The Court had little problem answering the first question. The justices unanimously agreed that the class was improperly certified under a provision excluding class actions for damages. However, they divided 5–4 on the second and more crucial question. Justice Scalia, writing for
the conservative majority, said these class members were too dissimilar, in their jobs, their supervisors, their store locations and store policies. “They have little in common but their sex and the lawsuit,” he wrote. The majority also said the women had failed to show that Wal-Mart had a general policy of discrimination, and it rejected expert testimony that the company’s policy of delegation of discretion to supervisors over pay and promotions could itself lead to discriminatory results.

Justice Ginsburg, joined by Breyer, Sotomayor, and Kagan, strongly dissented, accusing the majority of imposing a more stringent commonality test on the women, one that disqualified classes “at the starting gate.”

The case was one of three closely followed by the U.S. Chamber of Commerce. The chamber won all three. The second was
American Electric Power Co. v. Connecticut
, in which eight states and New York City sued five power companies and the federal Tennessee Valley Authority, claiming their greenhouse gas emissions created a public nuisance. The Court, led by Ginsburg, unanimously agreed that the Clean Air Act and proposed federal rulemaking to limit greenhouse gas emissions displaced any public nuisance action by the states and the city. The third case, involving arbitration clauses in cell phone contracts, was the 5–4 ruling by the conservative majority in
AT&T Mobility v. Concepcion
, preempting a California law prohibiting waivers of class action lawsuits in contracts. However, the chamber lost its own case challenging on preemption grounds an Arizona law penalizing employers who hire illegal immigrants.

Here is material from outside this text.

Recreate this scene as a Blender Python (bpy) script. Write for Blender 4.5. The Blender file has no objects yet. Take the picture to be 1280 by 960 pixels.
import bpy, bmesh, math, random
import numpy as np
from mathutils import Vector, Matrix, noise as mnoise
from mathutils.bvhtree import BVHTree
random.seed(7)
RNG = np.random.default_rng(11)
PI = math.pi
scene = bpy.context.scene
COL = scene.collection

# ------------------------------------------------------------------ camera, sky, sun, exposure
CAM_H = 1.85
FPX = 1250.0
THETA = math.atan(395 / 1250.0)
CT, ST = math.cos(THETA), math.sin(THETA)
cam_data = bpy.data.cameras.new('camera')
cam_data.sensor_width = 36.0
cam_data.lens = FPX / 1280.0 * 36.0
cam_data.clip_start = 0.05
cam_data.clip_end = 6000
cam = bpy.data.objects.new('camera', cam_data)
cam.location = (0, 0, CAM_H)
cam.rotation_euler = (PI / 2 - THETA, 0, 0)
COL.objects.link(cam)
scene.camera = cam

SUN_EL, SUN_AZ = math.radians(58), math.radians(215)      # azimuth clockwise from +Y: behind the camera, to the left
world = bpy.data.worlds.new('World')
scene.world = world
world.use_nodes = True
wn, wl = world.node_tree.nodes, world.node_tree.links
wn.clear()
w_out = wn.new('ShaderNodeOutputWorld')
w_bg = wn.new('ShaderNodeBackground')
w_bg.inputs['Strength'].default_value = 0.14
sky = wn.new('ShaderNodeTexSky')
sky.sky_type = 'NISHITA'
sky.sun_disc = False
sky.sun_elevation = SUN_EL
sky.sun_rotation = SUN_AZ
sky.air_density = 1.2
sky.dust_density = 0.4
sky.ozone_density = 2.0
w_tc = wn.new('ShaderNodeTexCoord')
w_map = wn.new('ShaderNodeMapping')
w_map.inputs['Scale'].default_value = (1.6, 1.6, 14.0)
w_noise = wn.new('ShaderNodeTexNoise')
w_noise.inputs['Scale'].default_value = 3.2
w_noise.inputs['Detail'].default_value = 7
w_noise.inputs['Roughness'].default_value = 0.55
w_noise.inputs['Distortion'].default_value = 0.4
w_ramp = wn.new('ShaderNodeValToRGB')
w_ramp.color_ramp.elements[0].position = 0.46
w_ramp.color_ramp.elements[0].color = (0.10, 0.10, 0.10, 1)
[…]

The Court also turned again to an area of law fast becoming identified with the Roberts Court: the First Amendment. The justices decided four important cases, prompting one constitutional scholar to label the Roberts Court “the most consistently and strongly protective free speech Court in history.”

The Court, as it did in the previous term when it struck down a federal law banning animal crush videos, refused to carve out of the First Amendment’s protection hateful speech by the Westboro Baptist
Church, a fringe group that pickets funerals of military servicemembers with anti-gay and other hate signs and chants. The church was sued by the father of a serviceman whose funeral the church picketed. He claimed intentional infliction of emotional distress.

Roberts wrote for the 8–1 majority in
Snyder v. Phelps
that “Given that Westboro’s speech was at a public place on a matter of public concern, that speech is entitled to ‘special protection’ under the First Amendment. Such speech cannot be restricted simply because it is upsetting or arouses contempt.” Alito, as he was in the animal crush video case, was the lone dissenter. He said the tort of intentional infliction of emotional distress was narrow, with rigorous requirements for recovery. “When grave injury is intentionally inflicted by means of an attack like the one at issue here, the First Amendment should not interfere with recovery,” he countered.